Il neopopulismo è uno dei tratti che caratterizzano ideologicamente i rosso-neri. Ma è un populismo dall’alto. Mi sembra questa una delle linee più delicate: c’è un populismo a bassa intensità, élitario, intellettuale che, in nome della lotta ai disvalori e alle diseguaglianze prodotte dal mercato, fa leva su solidarietà verticali – di gruppo, appartenenza – dimenticandosi proprio della struttura materiale che segna e modella quelle disuguaglianze. Che ruolo giocano i mezzi di comunicazione nella diffusione di questo messaggio?

Giocano un ruolo capitale. I media sono corresponsabili dell’avanzare del nuovo populismo e dell’estrema destra, perché ciò che amano, questi media, sono i personaggi «ibridi», i rosso-neri appunto. Amano il filosofo provinciale, pensiamo a Michéa o Onfray, il nero antisemita, come Dieu-donné, o l’ebreo razzista, è il caso di Eric Zemmour.

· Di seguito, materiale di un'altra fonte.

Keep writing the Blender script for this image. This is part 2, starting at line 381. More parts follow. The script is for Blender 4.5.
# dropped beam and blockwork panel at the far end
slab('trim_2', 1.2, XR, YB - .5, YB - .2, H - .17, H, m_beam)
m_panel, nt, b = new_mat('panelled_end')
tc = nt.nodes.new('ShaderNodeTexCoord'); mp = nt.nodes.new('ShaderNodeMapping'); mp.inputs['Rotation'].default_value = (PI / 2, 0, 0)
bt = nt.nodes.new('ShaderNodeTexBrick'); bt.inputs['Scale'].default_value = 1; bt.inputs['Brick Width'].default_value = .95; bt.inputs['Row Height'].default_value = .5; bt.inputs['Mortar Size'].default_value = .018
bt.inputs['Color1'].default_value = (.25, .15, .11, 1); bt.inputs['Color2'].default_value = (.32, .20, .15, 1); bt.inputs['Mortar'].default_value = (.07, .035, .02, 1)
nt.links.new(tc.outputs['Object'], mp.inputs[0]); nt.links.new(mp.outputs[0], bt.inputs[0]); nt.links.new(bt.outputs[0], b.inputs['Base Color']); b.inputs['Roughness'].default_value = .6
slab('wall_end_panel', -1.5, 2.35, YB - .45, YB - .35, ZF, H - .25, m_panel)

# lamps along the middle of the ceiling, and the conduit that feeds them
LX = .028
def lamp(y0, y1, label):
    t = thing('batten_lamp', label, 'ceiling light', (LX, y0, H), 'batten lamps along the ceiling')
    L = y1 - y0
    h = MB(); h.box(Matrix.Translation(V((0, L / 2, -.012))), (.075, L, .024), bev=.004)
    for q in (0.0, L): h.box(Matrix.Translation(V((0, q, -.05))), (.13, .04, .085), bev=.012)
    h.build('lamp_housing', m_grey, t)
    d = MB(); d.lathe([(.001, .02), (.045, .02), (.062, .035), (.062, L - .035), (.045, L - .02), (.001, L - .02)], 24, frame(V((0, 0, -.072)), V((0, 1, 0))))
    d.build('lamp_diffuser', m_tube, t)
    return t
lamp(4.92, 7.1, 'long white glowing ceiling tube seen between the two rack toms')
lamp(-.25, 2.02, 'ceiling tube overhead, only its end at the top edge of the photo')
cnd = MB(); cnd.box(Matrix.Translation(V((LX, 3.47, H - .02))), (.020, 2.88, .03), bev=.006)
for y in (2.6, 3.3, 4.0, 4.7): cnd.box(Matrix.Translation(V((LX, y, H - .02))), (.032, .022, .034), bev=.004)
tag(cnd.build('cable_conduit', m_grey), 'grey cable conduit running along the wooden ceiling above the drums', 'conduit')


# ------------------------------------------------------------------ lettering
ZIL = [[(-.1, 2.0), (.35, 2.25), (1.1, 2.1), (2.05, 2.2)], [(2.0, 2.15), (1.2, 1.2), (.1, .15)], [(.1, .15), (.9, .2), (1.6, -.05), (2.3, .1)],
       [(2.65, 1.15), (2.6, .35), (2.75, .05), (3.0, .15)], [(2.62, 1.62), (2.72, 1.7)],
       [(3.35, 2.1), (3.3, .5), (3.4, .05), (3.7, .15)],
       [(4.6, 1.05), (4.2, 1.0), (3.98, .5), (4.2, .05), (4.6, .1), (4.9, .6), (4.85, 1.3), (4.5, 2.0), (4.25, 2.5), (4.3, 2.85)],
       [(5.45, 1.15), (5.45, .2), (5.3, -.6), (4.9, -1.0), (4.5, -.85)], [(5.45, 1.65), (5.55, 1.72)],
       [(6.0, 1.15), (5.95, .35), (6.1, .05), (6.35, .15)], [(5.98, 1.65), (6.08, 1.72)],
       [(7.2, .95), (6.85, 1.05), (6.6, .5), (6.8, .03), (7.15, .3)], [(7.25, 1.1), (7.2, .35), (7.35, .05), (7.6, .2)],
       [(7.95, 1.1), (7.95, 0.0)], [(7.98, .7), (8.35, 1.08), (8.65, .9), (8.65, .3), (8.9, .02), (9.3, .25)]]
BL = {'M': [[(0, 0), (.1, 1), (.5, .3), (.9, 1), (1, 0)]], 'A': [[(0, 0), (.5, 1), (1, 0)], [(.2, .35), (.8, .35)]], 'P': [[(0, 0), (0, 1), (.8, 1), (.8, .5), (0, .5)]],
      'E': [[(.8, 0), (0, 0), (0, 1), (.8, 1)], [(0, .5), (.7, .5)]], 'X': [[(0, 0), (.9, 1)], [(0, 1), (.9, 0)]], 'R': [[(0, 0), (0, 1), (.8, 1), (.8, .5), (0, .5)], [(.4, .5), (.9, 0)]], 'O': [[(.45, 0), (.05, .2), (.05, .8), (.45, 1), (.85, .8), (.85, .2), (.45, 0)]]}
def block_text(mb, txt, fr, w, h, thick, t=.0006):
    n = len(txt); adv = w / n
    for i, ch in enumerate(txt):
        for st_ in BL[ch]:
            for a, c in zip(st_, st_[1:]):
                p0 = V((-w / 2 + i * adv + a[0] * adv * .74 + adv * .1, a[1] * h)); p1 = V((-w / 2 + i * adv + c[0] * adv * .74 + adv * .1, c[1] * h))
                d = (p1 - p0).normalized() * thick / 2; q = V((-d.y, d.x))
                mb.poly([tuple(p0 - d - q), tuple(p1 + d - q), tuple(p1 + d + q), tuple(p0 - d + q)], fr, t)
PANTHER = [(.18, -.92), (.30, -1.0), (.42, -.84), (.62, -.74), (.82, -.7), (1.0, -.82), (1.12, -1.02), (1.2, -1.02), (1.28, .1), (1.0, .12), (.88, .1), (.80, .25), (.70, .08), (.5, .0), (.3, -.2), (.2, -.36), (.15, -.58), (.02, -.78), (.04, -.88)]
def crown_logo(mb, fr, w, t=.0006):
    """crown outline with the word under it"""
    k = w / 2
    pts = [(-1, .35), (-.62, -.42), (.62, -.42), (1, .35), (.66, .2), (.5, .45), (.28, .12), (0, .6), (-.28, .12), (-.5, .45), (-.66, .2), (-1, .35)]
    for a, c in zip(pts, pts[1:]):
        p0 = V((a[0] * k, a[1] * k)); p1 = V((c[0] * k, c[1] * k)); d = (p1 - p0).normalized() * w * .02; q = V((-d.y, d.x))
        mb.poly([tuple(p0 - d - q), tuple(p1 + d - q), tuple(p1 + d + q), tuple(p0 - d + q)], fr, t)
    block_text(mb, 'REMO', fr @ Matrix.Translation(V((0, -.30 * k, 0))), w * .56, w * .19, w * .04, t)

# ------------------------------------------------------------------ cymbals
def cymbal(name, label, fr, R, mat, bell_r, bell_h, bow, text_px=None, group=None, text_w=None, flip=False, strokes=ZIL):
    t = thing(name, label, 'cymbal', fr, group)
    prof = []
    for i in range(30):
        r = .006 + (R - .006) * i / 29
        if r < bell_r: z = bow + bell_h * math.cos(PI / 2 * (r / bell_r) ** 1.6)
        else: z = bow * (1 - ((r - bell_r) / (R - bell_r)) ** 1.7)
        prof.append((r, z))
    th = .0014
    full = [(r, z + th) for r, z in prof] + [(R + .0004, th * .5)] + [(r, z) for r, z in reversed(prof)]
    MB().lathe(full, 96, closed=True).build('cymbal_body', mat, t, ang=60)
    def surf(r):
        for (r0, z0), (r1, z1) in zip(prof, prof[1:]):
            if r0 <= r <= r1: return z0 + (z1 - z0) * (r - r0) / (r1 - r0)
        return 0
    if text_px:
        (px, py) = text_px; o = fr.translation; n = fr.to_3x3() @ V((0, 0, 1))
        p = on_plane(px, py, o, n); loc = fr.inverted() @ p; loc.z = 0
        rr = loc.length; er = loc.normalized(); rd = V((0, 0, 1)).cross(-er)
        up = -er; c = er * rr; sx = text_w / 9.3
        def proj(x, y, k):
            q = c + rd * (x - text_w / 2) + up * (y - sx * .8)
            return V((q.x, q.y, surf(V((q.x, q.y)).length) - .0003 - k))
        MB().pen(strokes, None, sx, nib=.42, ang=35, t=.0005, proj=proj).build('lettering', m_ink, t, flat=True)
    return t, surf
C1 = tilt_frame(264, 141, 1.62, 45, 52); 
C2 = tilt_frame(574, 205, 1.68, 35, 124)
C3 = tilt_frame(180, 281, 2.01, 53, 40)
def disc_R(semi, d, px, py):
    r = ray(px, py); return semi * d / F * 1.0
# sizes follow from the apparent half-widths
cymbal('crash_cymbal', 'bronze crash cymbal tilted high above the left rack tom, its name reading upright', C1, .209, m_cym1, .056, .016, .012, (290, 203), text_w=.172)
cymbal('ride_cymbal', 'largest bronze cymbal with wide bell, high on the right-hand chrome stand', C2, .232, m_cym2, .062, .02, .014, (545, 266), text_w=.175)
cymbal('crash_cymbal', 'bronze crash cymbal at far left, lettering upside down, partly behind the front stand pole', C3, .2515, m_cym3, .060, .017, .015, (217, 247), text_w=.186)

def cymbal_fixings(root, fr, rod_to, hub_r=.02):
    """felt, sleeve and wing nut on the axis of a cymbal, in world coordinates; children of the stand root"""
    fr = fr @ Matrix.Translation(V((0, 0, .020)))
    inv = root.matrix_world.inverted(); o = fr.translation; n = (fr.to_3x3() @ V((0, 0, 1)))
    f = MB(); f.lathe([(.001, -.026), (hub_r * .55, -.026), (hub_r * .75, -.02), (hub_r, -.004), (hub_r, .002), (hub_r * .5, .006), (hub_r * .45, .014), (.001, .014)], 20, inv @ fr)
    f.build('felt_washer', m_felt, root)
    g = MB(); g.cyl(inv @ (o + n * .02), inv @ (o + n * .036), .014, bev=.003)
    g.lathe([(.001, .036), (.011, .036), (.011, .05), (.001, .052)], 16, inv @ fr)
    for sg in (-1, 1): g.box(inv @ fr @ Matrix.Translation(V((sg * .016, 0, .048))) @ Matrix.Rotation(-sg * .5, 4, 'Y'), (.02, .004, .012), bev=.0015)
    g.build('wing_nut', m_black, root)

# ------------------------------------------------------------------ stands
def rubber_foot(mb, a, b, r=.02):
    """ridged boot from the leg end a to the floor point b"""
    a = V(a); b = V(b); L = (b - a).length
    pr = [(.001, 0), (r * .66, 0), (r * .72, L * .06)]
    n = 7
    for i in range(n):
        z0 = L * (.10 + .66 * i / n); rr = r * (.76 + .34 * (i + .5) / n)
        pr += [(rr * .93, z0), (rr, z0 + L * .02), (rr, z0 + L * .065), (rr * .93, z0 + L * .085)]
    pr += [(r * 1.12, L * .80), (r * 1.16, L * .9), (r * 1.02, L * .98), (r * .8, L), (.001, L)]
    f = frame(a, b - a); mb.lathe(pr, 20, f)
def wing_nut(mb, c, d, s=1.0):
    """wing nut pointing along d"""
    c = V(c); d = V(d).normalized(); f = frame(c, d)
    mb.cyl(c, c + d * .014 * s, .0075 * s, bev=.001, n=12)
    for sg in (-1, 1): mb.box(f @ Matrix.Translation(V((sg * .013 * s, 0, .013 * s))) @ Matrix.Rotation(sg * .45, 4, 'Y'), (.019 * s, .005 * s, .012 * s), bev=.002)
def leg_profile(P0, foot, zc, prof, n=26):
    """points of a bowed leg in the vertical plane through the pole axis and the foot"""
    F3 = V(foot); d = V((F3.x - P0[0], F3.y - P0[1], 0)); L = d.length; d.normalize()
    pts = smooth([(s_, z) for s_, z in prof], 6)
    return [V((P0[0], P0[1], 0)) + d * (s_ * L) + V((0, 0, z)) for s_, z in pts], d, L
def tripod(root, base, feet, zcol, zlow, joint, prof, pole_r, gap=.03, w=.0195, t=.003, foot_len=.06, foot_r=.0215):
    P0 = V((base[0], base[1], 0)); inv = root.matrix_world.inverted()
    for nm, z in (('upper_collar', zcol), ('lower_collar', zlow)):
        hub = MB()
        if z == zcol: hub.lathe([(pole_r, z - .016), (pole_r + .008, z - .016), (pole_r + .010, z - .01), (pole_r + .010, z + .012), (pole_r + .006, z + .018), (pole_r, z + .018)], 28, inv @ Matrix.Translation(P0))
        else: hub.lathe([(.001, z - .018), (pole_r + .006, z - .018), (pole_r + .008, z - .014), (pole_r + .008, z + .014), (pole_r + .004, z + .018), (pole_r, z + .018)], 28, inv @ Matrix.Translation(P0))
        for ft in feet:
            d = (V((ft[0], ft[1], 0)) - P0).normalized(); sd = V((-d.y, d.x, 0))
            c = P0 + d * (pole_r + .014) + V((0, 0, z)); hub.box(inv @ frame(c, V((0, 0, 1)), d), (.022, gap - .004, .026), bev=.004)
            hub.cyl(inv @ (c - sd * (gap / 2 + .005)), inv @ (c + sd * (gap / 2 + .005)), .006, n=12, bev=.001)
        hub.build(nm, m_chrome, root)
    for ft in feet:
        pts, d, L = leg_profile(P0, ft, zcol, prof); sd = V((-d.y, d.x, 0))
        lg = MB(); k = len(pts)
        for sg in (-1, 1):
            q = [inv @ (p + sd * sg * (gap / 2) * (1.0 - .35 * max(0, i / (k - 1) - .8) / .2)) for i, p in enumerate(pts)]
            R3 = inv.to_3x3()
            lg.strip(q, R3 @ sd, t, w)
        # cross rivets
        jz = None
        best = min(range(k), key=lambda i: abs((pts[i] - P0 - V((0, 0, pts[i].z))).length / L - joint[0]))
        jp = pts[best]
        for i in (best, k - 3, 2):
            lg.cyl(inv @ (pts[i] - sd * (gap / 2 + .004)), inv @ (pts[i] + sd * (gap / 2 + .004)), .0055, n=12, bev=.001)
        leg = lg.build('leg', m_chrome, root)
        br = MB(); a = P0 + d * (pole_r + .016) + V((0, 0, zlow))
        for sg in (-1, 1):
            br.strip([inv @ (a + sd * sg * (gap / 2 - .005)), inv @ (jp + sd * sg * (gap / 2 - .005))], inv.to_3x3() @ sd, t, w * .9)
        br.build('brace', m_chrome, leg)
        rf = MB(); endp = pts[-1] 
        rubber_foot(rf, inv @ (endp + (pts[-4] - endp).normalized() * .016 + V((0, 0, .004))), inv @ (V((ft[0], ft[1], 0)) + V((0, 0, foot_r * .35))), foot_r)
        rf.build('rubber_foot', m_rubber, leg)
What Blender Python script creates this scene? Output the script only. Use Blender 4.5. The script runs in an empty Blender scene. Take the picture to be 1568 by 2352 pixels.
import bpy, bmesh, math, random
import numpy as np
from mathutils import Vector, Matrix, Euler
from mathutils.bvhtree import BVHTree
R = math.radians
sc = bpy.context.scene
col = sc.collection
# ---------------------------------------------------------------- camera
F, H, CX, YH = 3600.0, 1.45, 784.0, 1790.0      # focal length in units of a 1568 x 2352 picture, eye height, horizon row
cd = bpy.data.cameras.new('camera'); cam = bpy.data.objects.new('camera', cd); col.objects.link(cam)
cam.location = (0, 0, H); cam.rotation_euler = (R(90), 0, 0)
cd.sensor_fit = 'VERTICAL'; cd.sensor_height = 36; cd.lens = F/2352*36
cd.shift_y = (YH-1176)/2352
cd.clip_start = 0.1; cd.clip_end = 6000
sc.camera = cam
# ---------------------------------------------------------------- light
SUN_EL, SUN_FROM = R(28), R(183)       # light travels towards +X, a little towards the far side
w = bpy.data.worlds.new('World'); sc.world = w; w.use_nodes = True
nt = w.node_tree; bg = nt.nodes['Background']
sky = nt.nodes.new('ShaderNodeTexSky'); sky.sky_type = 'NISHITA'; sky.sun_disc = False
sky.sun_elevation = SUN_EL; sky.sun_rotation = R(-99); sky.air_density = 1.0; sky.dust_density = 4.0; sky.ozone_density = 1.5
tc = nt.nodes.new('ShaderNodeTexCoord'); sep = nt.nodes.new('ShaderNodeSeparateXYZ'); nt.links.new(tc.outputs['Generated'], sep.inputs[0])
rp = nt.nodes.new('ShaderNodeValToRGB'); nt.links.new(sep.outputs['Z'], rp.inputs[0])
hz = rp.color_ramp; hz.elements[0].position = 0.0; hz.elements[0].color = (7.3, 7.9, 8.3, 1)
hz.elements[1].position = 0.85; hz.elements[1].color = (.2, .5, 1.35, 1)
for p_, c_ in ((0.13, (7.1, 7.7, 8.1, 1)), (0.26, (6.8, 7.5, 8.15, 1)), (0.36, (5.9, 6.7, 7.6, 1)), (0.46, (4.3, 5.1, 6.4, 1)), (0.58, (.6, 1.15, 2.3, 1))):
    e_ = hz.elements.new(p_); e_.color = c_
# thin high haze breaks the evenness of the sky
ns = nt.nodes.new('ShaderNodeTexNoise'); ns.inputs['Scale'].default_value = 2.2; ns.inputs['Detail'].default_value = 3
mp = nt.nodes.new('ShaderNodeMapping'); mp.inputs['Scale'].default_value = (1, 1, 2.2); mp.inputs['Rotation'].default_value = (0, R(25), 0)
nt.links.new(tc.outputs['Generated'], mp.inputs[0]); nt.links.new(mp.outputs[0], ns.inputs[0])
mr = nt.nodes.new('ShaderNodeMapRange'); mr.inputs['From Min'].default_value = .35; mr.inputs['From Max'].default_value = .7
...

Amano tutto ciò che è in grado di confondere e offuscare le categorie e le opposizioni politiche. Questo fatto è particolarmente chiaro nelle reti di notizie che trasmettono a flusso continuo informazioni, anche sotto forma di bandelle situate in basso, nello schermo.

Sono reti particolarmente sottomesse alla dittatura dell’ascolto e indotte a creare costantemente fenomeni di disinformazione. Le reti sociali (Facebook o Twitter) danno però un contributo non inferiore a questa frenesia di disinformazione istantanea che va a tutto svantaggio della riflessione di lunga durata. Credo che per uscire da questa logica aberrante occorra denunciare il fenomeno, ma la stigmatizzazione in sé non basta. Dobbiamo sottoporre a critica certe nostre istanze, iniziare a decostruire, a capire. Solo così ce la faremo.